Friday, May 16 2025 20:37

Vahe Davtyan: Armenia being marginalized from the emerging  architecture of regional energy transit

Vahe Davtyan: Armenia being marginalized from the emerging  architecture of regional energy transit

ArmInfo.Deputy Minister of Energy of the Russian Federation Yevgeny Grabchak's statement about the completion of the feasibility study for the project to connect the energy systems of Russia, Azerbaijan and Iran, marks an important stage in the development of a new transit electricity corridor called the  <North-South> corridor. Vahe Davtyan, expert in cross-border transport and energy projects, political scientist and Doctor of Sciences, expressed this viewpoint  on his Telegram page.

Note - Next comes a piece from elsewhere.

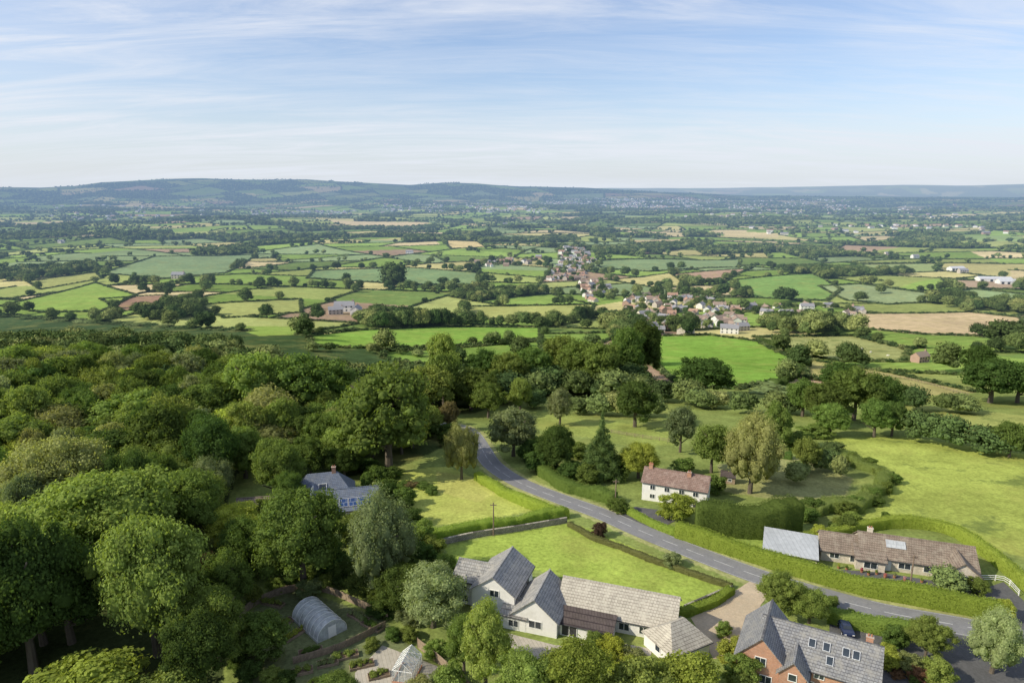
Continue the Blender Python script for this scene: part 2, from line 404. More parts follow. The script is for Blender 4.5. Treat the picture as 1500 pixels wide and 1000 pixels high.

 He noted that in the first stage, the project envisages to transfer   up to 200 MW of electricity from Russia to Iran, passing through  Azerbaijan's energy system, which is a precedent for regional energy  redistribution that bypasses Armenia. In fact, we are talking about  launching an alternative route that strengthens the  Moscow-Baku-Tehran geoenergetic axis, potentially running parallel or  even in opposition to the Iran- Armenia-Georgia-Russia energy  integration project, that has been long-discussed but never  implemented.  The latter was seen as a key instrument for  institutionalizing the Armenian-Iranian energy partnership and  providing the Armenian electric power industry access to the Black  Sea region. 

However, the lack of a coordinated long-term strategy, fragmented  logistics, dependence on the unstable Armenian-Georgian hub, and  chronic underfunding of the infrastructure components of this  corridor are gradually removing Armenia from the active energy  process. The main risk is the marginalization of Armenia in the  emerging architecture of regional energy transit. In conditions where  neighboring states are consistently institutionalizing their energy  interests, Yerevan risks losing even the limited role it has played  in the regional electric power industry in recent years. At the same  time, the strategic underestimation of energy as an instrument of  foreign policy influence turns the Armenian energy system into an  object, not a subject of transnational processes. The specialist  believes that the new Russia-Azerbaijan-Iran link is not just a  technical route, but an indicator of a growing energy gap. Armenia  may fall into this gap  in the absence of urgent institutional and  strategic decisions.